I have to go with Frank's answer "Heaping portion of lettuce, a sliced tomato, a sliced cucumber, four celery stalks, four sticks of American or Cheddar cheese, two bananas and two cold half pints of milk. Asked that all vegetables be washed prior to serving. Also asked that the cheese sticks be clean."
Black-eyed peas.
Fascinating. I am amused by the people who requested six sodas; I wonder if they pee themselves upon execution.
My last meal? Mom's biscuits and gravy, no doubt.
Homemade mac and cheese. No question.
..unless they'd let me have one of those naked chicks with sushi all over her.

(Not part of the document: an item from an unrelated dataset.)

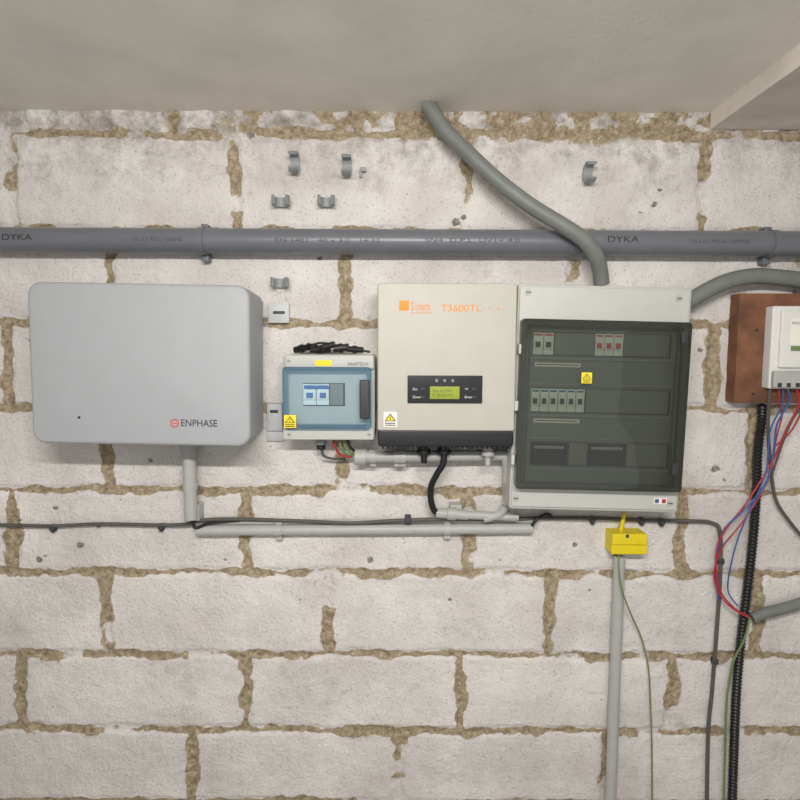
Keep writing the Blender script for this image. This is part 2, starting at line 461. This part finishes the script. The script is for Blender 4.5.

Screw it, if I'm gonna be dead tomorrow then I'm gonna order both.
Damn, now I'm hungry.
A grilled-cheese sandwich, cream of tomato soup, pulled pork BBQ, chocolate shake, a slice of cherry pie, and a handful of maple sugar cotton candy.
in the 80's there was probably a a rumor started by the non desth row inmates that the last meal was poison and the way they exacuted you, but if you skip it you get to live. That and the alfonso riberio died while break dancing rumor were HUGE around the Texas penal system.
Chipotle. And brunch.
(I think the guy picked a bag of jolly ranchers because it would take FOREVER to eat an entire bag of jolly ranchers. He probably got an extra 2 days!)
A Never Ending Gobstopper
Jesus had a personal chef? =O
And, a suggestion... why don't you order the maximum spicy wings and eat them last? You'll be able to taste everything else and your mouth might just hurt so much that you'll be completely distracted from the whole dying thing.
As for me... definitely the tortilla pizza my mom used to make for me when I was a little bugger. Good stuff. Plus some beef broccoli from my favorite el-cheapo Chinese joint in Brooklyn. And some milk and cookies.
Yum! You know what would be fun? A dinner party where we made everyone's last meal choice for them.
-Phoenix
I love this post so much I had to blog about it on my own blog. I was so sucked into that site -it reminded me of how much I adore findadeath.com, which is equally addictive.